Delta State’s Center for Interdisciplinary Geospatial Information Technologies Named Regional Support Office by UN

The Center for Interdisciplinary Geospatial Information Technologies (GIT) at Delta State University has joined the network of Regional Support Offices (RSO) of the United Nations Platform for Space-based Information for Disaster Management and Emergency Response (UN-SPIDER). GIT is the 23rd RSO. The agreement lasts for three years.

The program is implemented by the United Nations Office for Outer Space Affairs (UNOOSA). Established in 2006 under UNOOSA, UN-SPIDER acts as a gateway to space-based information for disaster management support, connecting the disaster management and space communities and facilitating capacity-building and institutional strengthening, particularly for developing countries.

“With this new and unique partnership with the UN-SPIDER program as a Regional Support Office, Delta State’s Geospatial Information Technologies expertise in disaster management and emergency response is once again being recognized and applied in a wonderfully collaborative manner—this time with important space-based implications,” said Delta State President William N. LaForge. “I am very proud that our GIT program—one of Delta State’s signature centers of excellence—is venturing into this vital field, and I know that we will be a significant and reliable partner in the enterprise.”

“At UNOOSA, we are proud of this partnership, which is the result of a long-standing collaboration with GIT,” added UNOOSA Director Simonetta Di Pippo. “Delta State University and UNOOSA are both committed to providing accessible education and training on geospatial services technologies and leveraging them for supporting disaster management. Delta State is an important addition to UN-SPIDER’s network of RSOs and adds a North American location to our existing coverage.”

UN-SPIDER RSO is a regional or national center of excellence in the use of space technology in disaster management to support the implementation of UN-SPIDER activities in its region of operation. An RSO can be hosted by a space agency, a research center, a university, or a disaster management institution, among others. These offices communicate and coordinate with UN-SPIDER on a regular basis, engaging in outreach, capacity-building, and technical advisory support.GIT joins the Japanese Space Agency, the Indian Institute for Remote Sensing, and the European Space Agency among the 23 RSOs. The agreement between UN-SPIDER and Delta State grew out of a longtime working relationship between GIT Director Talbot Brooks and the program. He has contributed to UN-SPIDER technical advisory missions and follow-up initiatives in several countries—Laos, Vietnam, Mozambique, Nepal, and the Republic of Georgia. Brooks also has organized technical visits of disaster management officials from countries supported by UN-SPIDER to the Mississippi Emergency Management Agency and provided experts to contribute to UN-SPIDER programs.
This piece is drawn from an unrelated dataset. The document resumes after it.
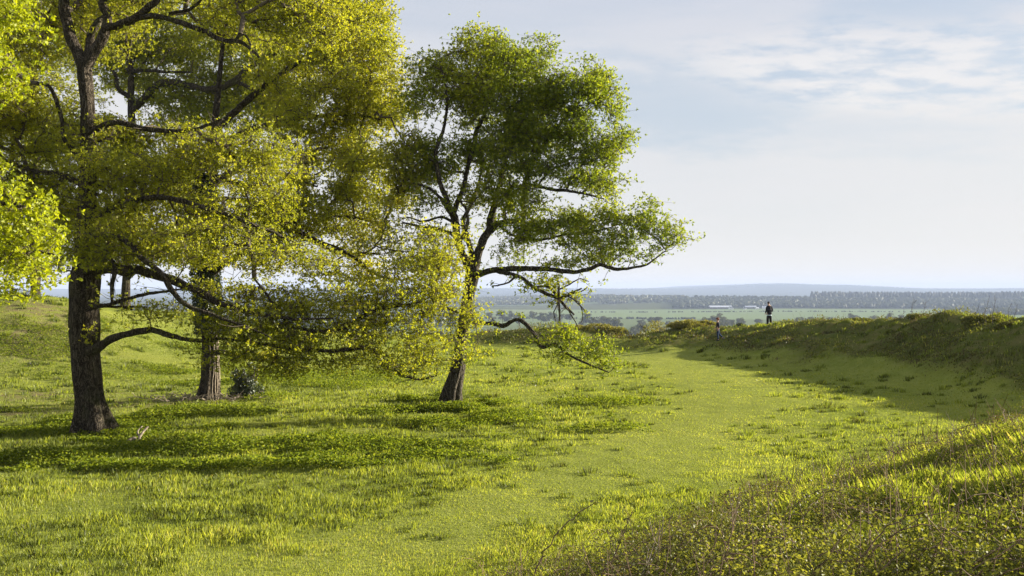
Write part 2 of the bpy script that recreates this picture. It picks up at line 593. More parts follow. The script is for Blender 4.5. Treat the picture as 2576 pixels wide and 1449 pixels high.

“Globally, climate change is increasing the frequency, severity, and geography for many disaster types,” said Brooks. “Of concern are not just immediate effects related to loss of life and property, but the longer-term economic and social consequences as well. These latter effects spread beyond national borders to affect trading partners, trigger mass migration, and increase the need for foreign aid, all of which are of concern to the United States.”

He continued, “Leveraging geospatial technologies initially developed for disaster risk reduction purposes into larger spatial data infrastructures helps not only to save lives and property abroad, but also to improve domestic government services in ways that benefit economies. Along the way, our students gain international experience and work with new partners. We are thankful for the recognition and look forward to serving our global community.”

The UN-SPIDER RSO is the latest example of GIT’s leadership in the field. Other accomplishments include being chosen a Center of National Excellence in the Geosciences by the National Geospatial-Intelligence Agency and U.S. Geological Survey in 2015. The center has long punched above its weight class, producing atlases for the U.S. Army’s fight in Afghanistan, developing E-911 systems throughout Mississippi, and creating innovative map designs that have won international map competitions.